■ **TASK BRIEF**
Copy out each line of the material in which the word "follow" appears.

■ **Scenes as source code**
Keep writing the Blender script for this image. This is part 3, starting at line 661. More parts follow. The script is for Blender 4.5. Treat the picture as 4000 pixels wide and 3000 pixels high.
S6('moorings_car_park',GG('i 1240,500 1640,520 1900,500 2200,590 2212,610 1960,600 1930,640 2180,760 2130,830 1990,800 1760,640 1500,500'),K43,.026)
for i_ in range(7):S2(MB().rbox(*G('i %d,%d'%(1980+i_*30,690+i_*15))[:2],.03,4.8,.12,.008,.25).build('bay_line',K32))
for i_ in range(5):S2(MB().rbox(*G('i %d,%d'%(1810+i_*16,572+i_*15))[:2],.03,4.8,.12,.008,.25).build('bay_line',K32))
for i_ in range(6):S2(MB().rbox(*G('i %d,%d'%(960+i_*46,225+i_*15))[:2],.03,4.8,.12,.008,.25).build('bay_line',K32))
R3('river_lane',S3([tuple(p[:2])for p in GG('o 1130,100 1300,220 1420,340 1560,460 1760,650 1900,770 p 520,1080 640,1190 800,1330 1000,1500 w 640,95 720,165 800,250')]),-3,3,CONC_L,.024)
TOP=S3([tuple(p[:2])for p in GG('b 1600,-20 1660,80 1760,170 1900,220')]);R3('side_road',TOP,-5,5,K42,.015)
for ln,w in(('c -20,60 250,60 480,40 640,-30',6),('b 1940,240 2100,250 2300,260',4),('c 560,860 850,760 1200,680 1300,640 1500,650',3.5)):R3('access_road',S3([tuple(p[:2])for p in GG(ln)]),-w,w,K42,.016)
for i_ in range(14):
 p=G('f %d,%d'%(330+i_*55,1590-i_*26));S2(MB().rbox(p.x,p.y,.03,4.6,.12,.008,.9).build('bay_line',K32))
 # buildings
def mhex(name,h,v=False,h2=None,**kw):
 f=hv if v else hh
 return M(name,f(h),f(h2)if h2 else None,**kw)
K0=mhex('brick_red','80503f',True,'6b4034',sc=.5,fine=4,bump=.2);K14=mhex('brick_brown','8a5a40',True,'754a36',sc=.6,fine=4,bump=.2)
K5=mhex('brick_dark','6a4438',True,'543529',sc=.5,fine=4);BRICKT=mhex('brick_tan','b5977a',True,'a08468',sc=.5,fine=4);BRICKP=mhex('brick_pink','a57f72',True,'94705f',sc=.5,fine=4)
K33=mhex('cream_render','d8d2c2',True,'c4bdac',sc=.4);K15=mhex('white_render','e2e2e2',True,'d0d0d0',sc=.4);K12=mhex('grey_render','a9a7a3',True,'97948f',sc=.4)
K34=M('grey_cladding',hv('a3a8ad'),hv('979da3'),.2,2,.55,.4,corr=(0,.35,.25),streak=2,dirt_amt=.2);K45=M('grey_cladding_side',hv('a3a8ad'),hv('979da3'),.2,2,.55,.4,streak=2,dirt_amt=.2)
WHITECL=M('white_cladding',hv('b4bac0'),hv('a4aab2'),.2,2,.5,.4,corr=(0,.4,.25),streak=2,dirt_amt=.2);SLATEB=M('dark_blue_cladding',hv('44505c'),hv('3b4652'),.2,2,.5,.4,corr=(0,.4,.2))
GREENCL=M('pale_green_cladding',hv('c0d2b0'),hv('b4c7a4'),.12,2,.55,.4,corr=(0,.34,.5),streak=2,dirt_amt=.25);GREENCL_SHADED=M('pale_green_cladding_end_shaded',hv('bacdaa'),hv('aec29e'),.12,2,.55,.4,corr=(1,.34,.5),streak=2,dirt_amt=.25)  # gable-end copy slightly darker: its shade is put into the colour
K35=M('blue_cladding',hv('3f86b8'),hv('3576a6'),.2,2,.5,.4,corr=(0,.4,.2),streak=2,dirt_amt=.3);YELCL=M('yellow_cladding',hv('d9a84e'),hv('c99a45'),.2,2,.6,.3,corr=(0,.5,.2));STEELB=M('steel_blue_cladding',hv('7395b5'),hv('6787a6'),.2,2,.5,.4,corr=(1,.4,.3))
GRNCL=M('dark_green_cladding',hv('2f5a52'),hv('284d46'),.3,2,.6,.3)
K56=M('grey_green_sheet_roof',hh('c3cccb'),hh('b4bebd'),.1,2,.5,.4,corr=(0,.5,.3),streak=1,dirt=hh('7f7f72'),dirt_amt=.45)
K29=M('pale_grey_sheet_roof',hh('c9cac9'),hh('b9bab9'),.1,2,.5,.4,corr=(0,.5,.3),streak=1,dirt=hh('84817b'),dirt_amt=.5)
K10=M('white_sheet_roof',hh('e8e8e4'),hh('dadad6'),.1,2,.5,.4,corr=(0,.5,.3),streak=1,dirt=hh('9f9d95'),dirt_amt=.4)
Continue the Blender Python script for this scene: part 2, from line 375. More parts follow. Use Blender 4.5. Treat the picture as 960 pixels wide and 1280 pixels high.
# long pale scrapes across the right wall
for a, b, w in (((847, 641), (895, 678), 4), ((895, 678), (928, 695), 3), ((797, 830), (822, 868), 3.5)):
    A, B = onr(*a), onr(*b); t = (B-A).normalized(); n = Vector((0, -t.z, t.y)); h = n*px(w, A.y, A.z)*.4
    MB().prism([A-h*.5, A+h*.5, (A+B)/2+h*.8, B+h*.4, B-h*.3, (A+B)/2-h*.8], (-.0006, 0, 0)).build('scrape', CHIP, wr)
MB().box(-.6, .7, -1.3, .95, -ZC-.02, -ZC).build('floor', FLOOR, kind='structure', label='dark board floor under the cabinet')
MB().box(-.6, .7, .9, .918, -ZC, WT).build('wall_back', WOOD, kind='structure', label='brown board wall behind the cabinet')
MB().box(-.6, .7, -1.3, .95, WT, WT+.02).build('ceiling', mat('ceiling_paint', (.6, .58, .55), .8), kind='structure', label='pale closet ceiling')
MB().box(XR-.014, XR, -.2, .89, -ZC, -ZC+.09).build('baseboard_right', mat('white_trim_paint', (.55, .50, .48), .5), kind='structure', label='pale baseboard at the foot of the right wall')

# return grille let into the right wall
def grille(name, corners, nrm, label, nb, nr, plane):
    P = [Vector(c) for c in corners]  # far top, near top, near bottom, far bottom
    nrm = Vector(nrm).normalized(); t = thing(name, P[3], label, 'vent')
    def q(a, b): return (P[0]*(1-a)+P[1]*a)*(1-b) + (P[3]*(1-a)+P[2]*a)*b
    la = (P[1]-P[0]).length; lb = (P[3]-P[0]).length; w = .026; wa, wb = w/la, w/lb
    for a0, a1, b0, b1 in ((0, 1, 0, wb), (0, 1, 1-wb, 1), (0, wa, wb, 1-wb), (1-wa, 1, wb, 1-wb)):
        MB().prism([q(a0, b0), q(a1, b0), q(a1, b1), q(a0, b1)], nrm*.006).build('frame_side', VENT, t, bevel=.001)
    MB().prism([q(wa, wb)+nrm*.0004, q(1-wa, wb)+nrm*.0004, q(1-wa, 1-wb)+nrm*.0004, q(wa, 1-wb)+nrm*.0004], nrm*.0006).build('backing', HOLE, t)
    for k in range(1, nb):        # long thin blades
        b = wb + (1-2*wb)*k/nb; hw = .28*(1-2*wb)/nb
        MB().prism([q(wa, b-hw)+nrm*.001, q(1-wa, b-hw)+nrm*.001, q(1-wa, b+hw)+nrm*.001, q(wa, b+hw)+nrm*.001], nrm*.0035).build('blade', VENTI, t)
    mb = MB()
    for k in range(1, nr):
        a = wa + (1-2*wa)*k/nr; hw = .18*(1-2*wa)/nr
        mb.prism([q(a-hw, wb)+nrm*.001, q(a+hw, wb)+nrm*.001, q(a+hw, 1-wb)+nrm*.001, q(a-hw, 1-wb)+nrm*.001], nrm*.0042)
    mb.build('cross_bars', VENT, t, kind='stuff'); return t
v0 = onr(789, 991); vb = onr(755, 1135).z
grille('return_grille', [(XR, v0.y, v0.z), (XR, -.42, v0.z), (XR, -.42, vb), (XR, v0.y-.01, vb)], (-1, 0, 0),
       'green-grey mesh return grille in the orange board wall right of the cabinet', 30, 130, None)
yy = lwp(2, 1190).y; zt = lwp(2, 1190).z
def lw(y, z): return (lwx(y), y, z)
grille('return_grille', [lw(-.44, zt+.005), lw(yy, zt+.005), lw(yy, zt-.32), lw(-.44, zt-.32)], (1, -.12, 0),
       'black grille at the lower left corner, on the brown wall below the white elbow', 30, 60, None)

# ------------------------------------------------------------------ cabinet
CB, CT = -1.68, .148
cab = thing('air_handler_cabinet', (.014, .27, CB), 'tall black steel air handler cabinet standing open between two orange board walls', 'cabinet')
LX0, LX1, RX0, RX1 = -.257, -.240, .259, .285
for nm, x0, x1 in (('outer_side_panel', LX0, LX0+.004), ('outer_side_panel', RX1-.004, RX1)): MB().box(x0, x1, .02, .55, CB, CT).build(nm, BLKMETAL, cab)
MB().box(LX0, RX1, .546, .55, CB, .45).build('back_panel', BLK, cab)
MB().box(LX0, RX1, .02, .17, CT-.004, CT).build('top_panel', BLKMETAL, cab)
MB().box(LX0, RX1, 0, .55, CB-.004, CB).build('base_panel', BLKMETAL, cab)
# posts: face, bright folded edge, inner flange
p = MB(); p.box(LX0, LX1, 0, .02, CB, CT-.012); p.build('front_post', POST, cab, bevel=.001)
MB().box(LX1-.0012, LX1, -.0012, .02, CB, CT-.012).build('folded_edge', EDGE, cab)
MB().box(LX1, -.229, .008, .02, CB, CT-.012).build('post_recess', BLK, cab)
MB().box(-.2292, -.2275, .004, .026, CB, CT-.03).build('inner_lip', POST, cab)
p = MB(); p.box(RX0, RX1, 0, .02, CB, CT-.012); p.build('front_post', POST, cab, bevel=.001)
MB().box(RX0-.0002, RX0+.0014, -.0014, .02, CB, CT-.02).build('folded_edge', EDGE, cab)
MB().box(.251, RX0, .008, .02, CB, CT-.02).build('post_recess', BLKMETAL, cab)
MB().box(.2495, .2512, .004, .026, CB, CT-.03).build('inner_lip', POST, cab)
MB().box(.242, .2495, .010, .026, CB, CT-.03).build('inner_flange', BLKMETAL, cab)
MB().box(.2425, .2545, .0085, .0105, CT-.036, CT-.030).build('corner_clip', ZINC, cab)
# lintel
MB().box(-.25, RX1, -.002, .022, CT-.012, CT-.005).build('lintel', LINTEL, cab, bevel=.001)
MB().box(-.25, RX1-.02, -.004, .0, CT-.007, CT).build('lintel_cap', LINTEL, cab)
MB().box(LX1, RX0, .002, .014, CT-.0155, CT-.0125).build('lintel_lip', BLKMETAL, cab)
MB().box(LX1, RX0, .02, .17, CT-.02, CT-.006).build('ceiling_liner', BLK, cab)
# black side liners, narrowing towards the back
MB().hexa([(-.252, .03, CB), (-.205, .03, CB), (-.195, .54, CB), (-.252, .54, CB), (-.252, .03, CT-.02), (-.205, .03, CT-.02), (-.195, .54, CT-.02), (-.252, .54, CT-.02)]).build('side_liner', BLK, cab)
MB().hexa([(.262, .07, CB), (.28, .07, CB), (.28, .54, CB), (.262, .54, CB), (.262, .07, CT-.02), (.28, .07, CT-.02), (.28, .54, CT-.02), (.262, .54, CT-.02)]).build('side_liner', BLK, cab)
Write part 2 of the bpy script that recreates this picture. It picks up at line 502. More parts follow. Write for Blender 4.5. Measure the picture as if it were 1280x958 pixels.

■ **ANSWER TO THE EXERCISE**
Keep writing the Blender script for this image. This is part 3, starting at line 661. More parts follow. The script is for Blender 4.5. Treat the picture as 4000 pixels wide and 3000 pixels high.
Continue the Blender Python script for this scene: part 2, from line 375. More parts follow. Use Blender 4.5. Treat the picture as 960 pixels wide and 1280 pixels high.
Write part 2 of the bpy script that recreates this picture. It picks up at line 502. More parts follow. Write for Blender 4.5. Measure the picture as if it were 1280x958 pixels.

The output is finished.